Aber wäre Kahlo damit einverstanden, dass man ihre Körperpflege in effektvoll ausgeleuchteten Vitrinen begutachtet? Den Personenkult, den man mit ihr treibt und damit für ein hoffnungslos ausgebuchtes Haus sorgt? In der ihre Tablettendöschen genauso wichtig sind wie die religiösen Madonnen-Vorlagen, die sie zu einigen Selbstporträts inspirierten? Hat sie sich diese Unsterblichkeit gewünscht und deshalb all die privaten Dinge aufgehoben? Wer Künstler und ihre Reliquien nicht anbeten, sondern in Beziehung zu ihrer Kunst treten möchte, kommt aus dieser kultischen Inszenierung mit einem flauen Gefühl im Magen heraus.

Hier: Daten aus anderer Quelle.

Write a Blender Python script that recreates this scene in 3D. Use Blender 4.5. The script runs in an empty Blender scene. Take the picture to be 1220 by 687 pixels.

Einen Stock höher erweisen als Sahnehäubchen Modemacher wie Karl Lagerfeld, Riccardo Tisci, Jean Paul Gaultier oder Yohji Yamamoto ihre Reverenz. Alexander McQueen, der sich wohl am nachhaltigsten von Kahlo inspirieren ließ, hatte 45 Jahre nach ihr die zweifach amputierte Paralympics-Sportlerin Aimee Mullins in einem Paar geschnitzter Beinprothesen aus Holz auftreten lassen, die er in seiner Frühjahr-Sommer-Kollektion 1999 für sie angefertigt hatte. In der Kahlo-Schau ist er mit blutroten Gipskorsetts vertreten, die den Formen weiblicher Torsos nacheifern, ein nicht zu übersehenes, exzentrisch direktes Accessoire, ganz nach Frida Kahlos Geschmack.